Archives of Maryland
(Biographical Series)

Cato (b. ? - d. 1745)
MSA SC 5496-51569
Slave in Talbot County, Maryland

Biography:

    Negro Cato grew up as a slave in St. Peter's Parrish, Talbot County, Maryland.1  He was owned by Nicholas Lowe, a prominent figure within the county.2  According to court records, Cato was involved in a murder case that occurred on June 3, 1745.3  The case states that Cato was accused of murdering his overseer, Augustine Nowland, by stabbing him to death.4 

    It was found by the court that Cato had a “certain knife of the value of one shilling current money of Maryland which he the same Cato then and there had and held Drawn in his right hand, him the same Augustine in and upon the left part of the Belly.”5  The description of the murder continues by stating that Cato “did Sticke, thrust, and Stabb giving him the said Augustine then and there with the knife afsd.
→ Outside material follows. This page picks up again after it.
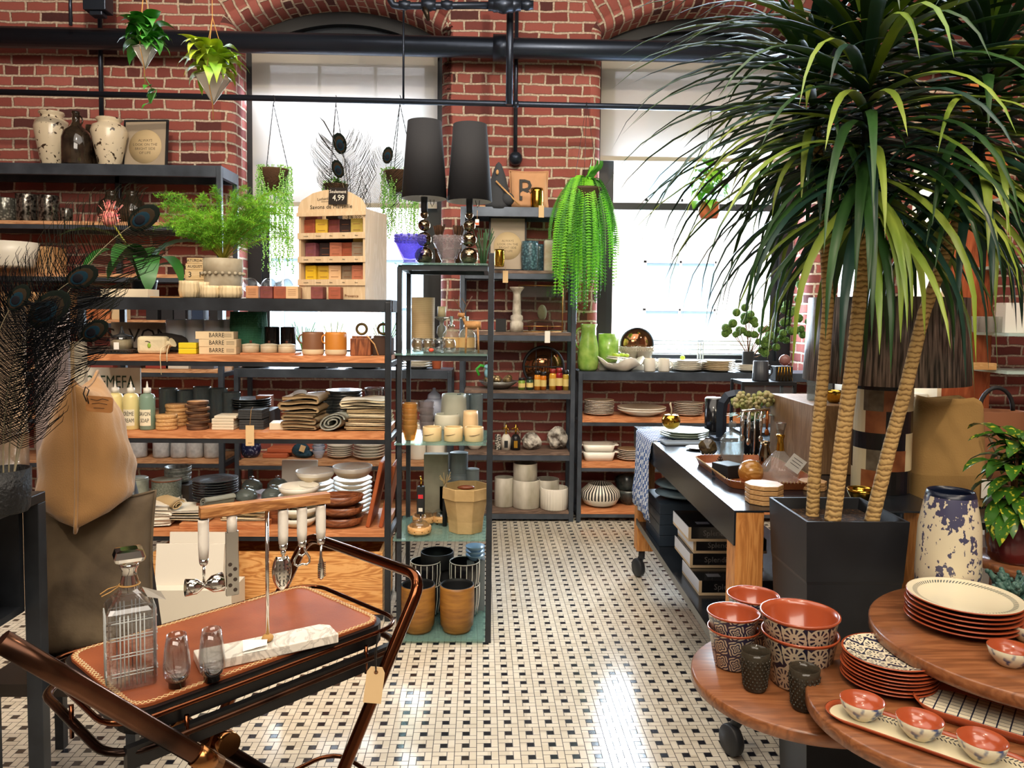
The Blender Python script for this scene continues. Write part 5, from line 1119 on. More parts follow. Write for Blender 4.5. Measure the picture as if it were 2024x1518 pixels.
t_ = thing('price_tag', 'white swing tag with an orange sticker hanging from the right lampshade', 'tag', atY(943, 440, 3.72)); MB().box((-.009, 0, -.013), (.009, .001, .016)).build('card', WPAPER, t_); MB().box((-.0085, -.0006, -.011), (.0085, 0, 0)).build('orange_sticker', M('orange sticker', 'e0542a', .5), t_); MB().tube([(0, 0, .016), (0, .02, .06)], .0008, 4).build('string', TWINE, t_)
def footed(name, label, px, Y, z, w, h, mat, group):
 s = S(Y); r = w * s / 2; H = h * s; m = MB(); m.lathe([(0, 0), (r * .55, 0), (r * .5, H * .05), (r * .42, H * .1), (r * .5, H * .16), (r * .95, H * .72), (r, H * .74), (r * 1.0, H * .93), (r * .97, H), (r * .93, H * .93), (r * .9, H * .72), (r * .42, H * .2), (0, H * .16)], 36, rib=(12, .022))
 for k in range(12): a = 2 * math.pi * k / 12; m.ball((r * .98 * math.cos(a), r * .98 * math.sin(a), H * .97), r * .10, 6, 4)
 for k in range(24):
  a = 2 * math.pi * k / 24
  for q in (.78, .86): m.ball((r * 1.0 * math.cos(a + q), r * 1.0 * math.sin(a + q), H * q), r * .07, 5, 4)
 return solo(m, name, mat, label, 'vase', on(px, Y, z + .001), 0, group)
LAV = glass('lavender glass', (.35, .32, .85), tint=.9); CLG = glass('pressed glass', (.75, .72, .72), tint=.9); AMB = glass('amber pressed glass', (.80, .52, .22), tint=.95)
LAV = gmat('lavender pressed glass', '8f8ac9', 'b9b4ee', .22); CLG = gmat('clear pressed glass', 'b5aeb0', 'e6e2e4', .2); AMB = gmat('amber pressed glass two', 'cfa45c', 'ecc98c', .32)
footed('pressed_glass_vase', 'lavender pressed glass footed vase on top of the tower', 811, 3.74, zg0, 60, 56, LAV, 'pressed glass vases'); footed('pressed_glass_vase', 'clear pressed glass footed vase between the two lamps', 886, 3.74, zg0, 58, 55, CLG, 'pressed glass vases')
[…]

On the left part of his Belly a Mortal Wound of the Breadth of Two Inches and of the Depth of four Inches.”6  The description of this murder shows the brutality in which it had happened.  This alleged murder might show that Cato hated his overseer and thus brutally murdered him by any means necessary.

    The court ruled that Cato was guilty and his death warrant was placed on July 20, 1745.7  Six days later, on July 26, he was hanged.8  The commission described his death as such: he was to “be carried to the place of Execution and there have his Right Hand cut off and then be hanged by the Neck till he be Dead after which to be cut down and have his Head Severed from his Body, his Body Divided into four Quarters and Head and Quarters set up in the most Publick Places in the said County be.”9  By law, quartering was practiced only on "Negroe[s], and other Slave[s]" that committed "any Petit-Treason, or Murder, or wilfully burning of Dwelling-Houses."10  It was a gruesome death, and in the colonial period, these type of displays were meant to dissuade others from performing the same acts.  

    The case was referenced in the June 14, 1745 issue of the Maryland Gazette as a “Negro-Man” in Talbot County being sentenced to death for stabbing and murdering his overseer with a knife.11  By publishing the results of cases within newspapers, it enabled slave owners to increase their awareness of potential slave crimes or insurrections being plotted.  

Endnotes:

1. TALBOT COUNTY COURT (Judgment Record). Negro Cato. 1745-1746. June Court 1745. Liber JL 9. MdHR Number 9067. MSA C1875-44. Folio 11, 12.

2. Ibid., 12.

3. Ibid., 11-14.

4. Ibid., 12.

5. Ibid., 12.

6. Ibid.

7. GOVERNOR AND COUNCIL (Commission Record) 1726-1786. July 20, 1745. Folio 85. MdHR Number 4010-1. MSA S1080-1.

8. Ibid.

9. Ibid.

10.
ARCHIVES OF MARYLAND ONLINE, Proceedings and Acts of the General Assembly, 1727-1729, Vol. 36, Ch. IV, pg. 454-455.

11. "Annapolis." Maryland Gazette. 1745 June 14.